When I see someone new, perhaps I’ll love and appreciate her beauty. Or maybe I just won’t understand it. I am not alone. Most of us don’t understand the beauty we find in others. We don’t recognize the masterpieces we encounter each day. We lack the information, skills or rules to interpret them. We don’t know their “equations”. Just as solving math or chemistry problems is impossible without understanding the rules, in art—especially Human Art—we as a society have reached a point of discounting what we can’t comprehend merely because we lack the tools and rules to do so.

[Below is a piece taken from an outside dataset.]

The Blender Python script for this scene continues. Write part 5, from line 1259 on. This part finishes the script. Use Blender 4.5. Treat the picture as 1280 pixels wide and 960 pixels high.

I love walking through the “exhibit” of life! I relish observing this beautiful world and these intriguing pieces of art—humans—that I encounter daily. Using the “rules,” or the science of color and line, I am able to grasp people’s beauty in a way that extends far beyond the physical surface. My experience of your beauty starts the moment I first get a glimpse of you. Your communication, the lines in your nose, the way you walk, the way you talk, the way you process your information, are all pieces of the equation, and I start summing them up, emotionally. Without fail, each time I say, “Yes, this is the piece for me!” You touch me at that level because, unlike a painting or a piece of pottery, you are alive, and you use your “equation”—your beauty, talents and strengths—to act and interact with me. I’ve yet to find the sculpture that can do that.

Understanding the right rules and using the right tools to unlock the mystery of human composition has enabled me to stand back in reverential, open-mouthed awe as I contemplate the greatest beauty of all: you.